O que há de novo em 'Adão Negro'?

Adão Negro - Reprodução/Instagram - Reprodução/Instagram
Dwayne 'The Rock' Johnson posa com colegas de elenco de 'Adão Negro': Quintessa Swindell, Mohammed Amer, Noah Centineo e Aldis Hodge
Imagem: Reprodução/Instagram

Somente em 2022, os filmes de super-heróis que já chegaram ao cinema incluem "Doutor Estranho no Multiverso da Loucura", "Batman", Morbius" e "Thor: Amor e Trovão" — sem contar com "Pantera Negra: Wakanda Para Sempre", agendado para novembro.

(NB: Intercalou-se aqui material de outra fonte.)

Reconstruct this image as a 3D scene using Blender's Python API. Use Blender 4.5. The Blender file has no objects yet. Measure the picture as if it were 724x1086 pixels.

Diante de tamanha avalanche de quadrinhos, o desafio é manter-se relevante e se destacar da multidão com algum diferencial.

Para "Adão Negro", Collet-Serra aposta em um visual e uma estrutura que remetem ao que Zack Snyder criou para o Universo Estendido da DC — tons sombrios, que apostam na seriedade ao invés do humor, e uma paixão um pouco preocupante pelo slow-motion — e na ideia de abrir portas para um futuro interconectado entre as múltiplas obras audiovisuais adaptadas do selo.

"Como fã de filmes de super-heróis e quadrinhos, essa é a primeira vez que vejo um ser superpoderoso ser obscuro, sabe? Geralmente, encontramos limites bem definidos entre quem é o herói e quem é o vilão", explica o ator do Gavião Negro.

'Adão Negro' ofusca todas essas linhas, é algo completamente à parte. Então, mesmo que você acha que sabe o que são filmes de super-heróis, você nunca viu algum como este, que cria suas próprias regras.